Govt adopts industry recommendations

via Govt adopts industry recommendations October 28, 2014

GOVERNMENT has adopted some of the recommendations from a report which was submitted to Cabinet by industry on the challenges and recommendations in order to grow the economy, a government official has said.

Speaking at a breakfast meeting in Harare yesterday, Industry and Commerce minister Mike Bimha said the ministry was requested by industry to present a paper on the state of industry and the paper was presented to Cabinet containing detailed challenges which are faced by each sub-sector and the interventions necessary to turn the economy around.

“Most of these recommendations were taken on board and others require further refining and we still have to consult further with some of the recommendations and also to be able to articulate the indications of the sector and make sure they are taken on board.

“We would want to support our local manufacturing and I think it is in incumbent with any government to support its manufacturing sector to create a conducive environment for it to operate. But we can only do that if we continue to interact,” Bimha said.

He, however, said from some of the interventions by government, uncontrolled imports coming into the country were killing the manufacturing sector, but also there was need to balance some of the measures to be in line with the regional groupings Southern African Development Community (Sadc) and Common Market for Eastern and Southern Africa (Comesa)

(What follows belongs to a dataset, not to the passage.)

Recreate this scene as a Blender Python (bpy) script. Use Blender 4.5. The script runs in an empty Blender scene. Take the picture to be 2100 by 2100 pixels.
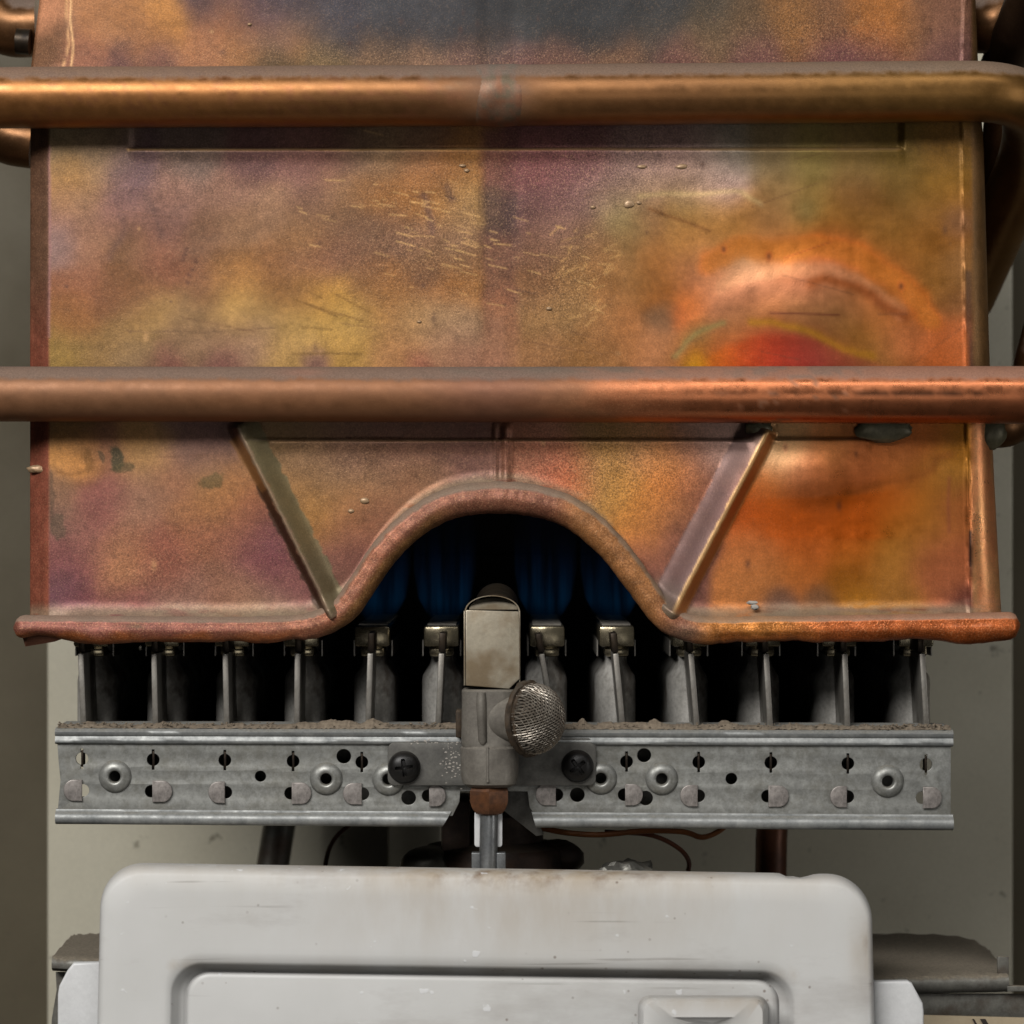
import bpy, bmesh, math, random
import numpy as np
from mathutils import Vector, Matrix

random.seed(7)
RNG = np.random.RandomState(11)
SC = bpy.context.scene
COL = SC.collection
R = math.radians

# ------------------------------------------------------------------ camera, light, exposure
S = 0.00012          # metres per photograph pixel in the plane of the copper front
D = 0.75             # camera distance to that plane

cam = bpy.data.cameras.new('camera')
cam.sensor_width = 36.0
cam.lens = 36.0 * D / (2100 * S)
cam.clip_start = 0.02
cam.clip_end = 50
cam.dof.use_dof = True
cam.dof.focus_distance = D - 0.002
cam.dof.aperture_fstop = 20.0
cam_o = bpy.data.objects.new('camera', cam)
cam_o.location = (0, -D, 0)
cam_o.rotation_euler = (R(90), 0, 0)
COL.objects.link(cam_o)
SC.camera = cam_o

w = bpy.data.worlds.new('World')
SC.world = w
w.use_nodes = True
bg = w.node_tree.nodes['Background']
bg.inputs[0].default_value = (1.0, 0.96, 0.90, 1)
bg.inputs[1].default_value = 0.014

def area(name, loc, target, sx, sy, power, col):
    l = bpy.data.lights.new(name, 'AREA')
    l.shape = 'RECTANGLE'; l.size = sx; l.size_y = sy
    l.energy = power; l.color = col
    o = bpy.data.objects.new(name, l)
    o.location = loc
    d = Vector(target) - Vector(loc)
    o.rotation_euler = d.to_track_quat('-Z', 'Y').to_euler()
    COL.objects.link(o)
    return o

area('window_light', (-0.55, -1.05, 0.70), (0, 0.0, -0.02), 0.95, 0.32, 16.5, (1.0, 0.985, 0.965))
area('overhead_strip', (0.16, -0.92, 0.90), (0.04, 0.0, -0.02), 1.7, 0.14, 3.6, (1.0, 0.985, 0.96))  # wide overhead strip added to run highlights along the pipes
area('front_fill', (0.05, -1.55, -0.22), (0.0, 0.1, -0.06), 0.6, 0.5, 0.8, (1.0, 0.98, 0.95))  # low fill lamp added in front to brighten the burner bodies
area('right_strip_light', (1.45, -0.9, -0.05), (0.1, 0.0, -0.05), 0.08, 1.1, 2.8, (1.0, 0.98, 0.95))  # strip lamp added off to the right for the corner highlight

SC.view_settings.view_transform = 'Standard'
SC.view_settings.look = 'None'
SC.view_settings.exposure = 0.0
SC.view_settings.gamma = 1.0
SC.render.engine = 'CYCLES'
SC.cycles.max_bounces = 6
SC.cycles.diffuse_bounces = 0
SC.cycles.glossy_bounces = 1

# ------------------------------------------------------------------ helpers
def P(px, py, Y=0.0):
    f = (D + Y) / D * S
    return Vector(((px - 1050) * f, Y, (1050 - py) * f))

def lin(c):
    out = []
    for v in c[:3]:
        v = v / 255.0
        out.append(v / 12.92 if v <= 0.04045 else ((v + 0.055) / 1.055) ** 2.4)
    return tuple(out)

def empty(name, loc, label, cat, group=None):
    o = bpy.data.objects.new(name, None)
    o.empty_display_size = 0.01
    o.location = loc
    COL.objects.link(o)
    o['label'] = label; o['category'] = cat
    if group: o['group'] = group
    return o

def wloc(o):
    v = Vector((0, 0, 0))
    while o is not None:
        v += o.location
        o = o.parent
    return v

def link(name, me, mat=None, parent=None, loc=None, angle=35, flat=False):
    """mesh holds world coordinates; origin is moved to loc (default: parent's base or mesh centre)"""
    o = bpy.data.objects.new(name, me)
    COL.objects.link(o)
    base = wloc(parent) if parent else Vector((0, 0, 0))
    if loc is None and len(me.vertices):
        n = len(me.vertices)
        a = np.empty(n * 3, np.float32); me.vertices.foreach_get('co', a)
        a = a.reshape(-1, 3)
        loc = Vector([float(v) for v in (a.min(0) + a.max(0)) / 2])
    loc = Vector(loc)
    me.transform(Matrix.Translation(-loc))
    o.location = loc - base
    if parent: o.parent = parent
    if mat: me.materials.append(mat)
    if not flat and len(me.polygons):
        me.polygons.foreach_set('use_smooth', [True] * len(me.polygons))
        me.set_sharp_from_angle(angle=R(angle))
    me.update()
    return o

def mesh(name, verts, faces):
    me = bpy.data.meshes.new(name)
    me.from_pydata([tuple(v) for v in verts], [], faces)
    me.update()
    return me

def bm_mesh(name, bm):
    me = bpy.data.meshes.new(name)
    bmesh.ops.recalc_face_normals(bm, faces=bm.faces)
    bm.to_mesh(me); bm.free()
    return me

def tag(o, label, cat, group=None, kind=None):
    if label: o['label'] = label
    if cat: o['category'] = cat
    if group: o['group'] = group
    if kind: o['kind'] = kind
    return o

def catmull(pts, n):
    pts = [Vector(p) for p in pts]
    q = [pts[0] * 2 - pts[1]] + pts + [pts[-1] * 2 - pts[-2]]
    out = []
    for i in range(1, len(q) - 2):
        for k in range(n):
            t = k / n
            a, b, c, d = q[i - 1], q[i], q[i + 1], q[i + 2]
            out.append(0.5 * ((2 * b) + (c - a) * t + (2 * a - 5 * b + 4 * c - d) * t * t + (3 * b - a - 3 * c + d) * t ** 3))
    out.append(pts[-1])
    return out

def fillet(pts, r, n=8):
    """polyline with rounded corners"""
    pts = [Vector(p) for p in pts]
    out = [pts[0]]
    for i in range(1, len(pts) - 1):
        a, b, c = pts[i - 1], pts[i], pts[i + 1]
        d1 = (a - b); d2 = (c - b)
        rr = min(r, d1.length * 0.49, d2.length * 0.49)
        p1 = b + d1.normalized() * rr; p2 = b + d2.normalized() * rr
        for k in range(n + 1):
            t = k / n
            out.append(p1 * (1 - t) ** 2 + b * 2 * t * (1 - t) + p2 * t * t)
    out.append(pts[-1])
    return out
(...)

“All this imports coming in, some of them (are) of inferior quality, others very cheap. We are killing (the) manufacturing sector instead of supporting it.

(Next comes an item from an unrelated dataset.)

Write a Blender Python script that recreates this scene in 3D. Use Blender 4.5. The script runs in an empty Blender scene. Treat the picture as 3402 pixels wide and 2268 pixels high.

Again, we had to balance the measures that we wanted to put in line with our regional groupings Sadc and Comesa. We responded through the interventions that came through the Ministry of Finance in terms of managing the tariff regime reducing duty on imported raw materials or scrapping them altogether.”

He, however, said on those duties that government felt were produced in sufficient numbers to meet demand, government set up an advisory committee made up of private sector representatives to interact with the businesspeople and produce a comprehensive report on what has happened on the imports trends and also a number of recommendations.

He added that the committee was also tasked to carry out further work linked to their recommendations.

“We have also removed a number of products from the importations open general lines and, therefore, require people to obtain a licence before importing certain goods,” he said.

Bimha said government was facing a lot of challenges regarding smuggling due to corruption and other ills.

He added that government also had challenges with wholesalers and manufacturers that are not ensuring that their products get to all corners of the country.
“And these are issues that we want to put our heads together as government, private sector, police and everyone on how to curb smuggling,” he said.

Speaking at the same event Dairibord Zimbabwe Limited Group CEO Antony Mandiwanza said there was need to create a conducive environment that allows building capacities and being able to go out there and be able to compete on a level playing field.

“What we are saying is this economy must not be inward-looking, we must look both from within and outside the country. In other words, we must export,” Mandiwanza said.

He, however, said the problem as a country was not ideas, but acting on the ideas and being able to implement them.

“What we lack is the spirit and willingness to make things happen. We spend so much time talking, but not doing and that is our biggest achievement but l think we need to face that head-on so that it is not as usual type of behaviour.

“We need to spend time monitoring on those things that we have agreed.”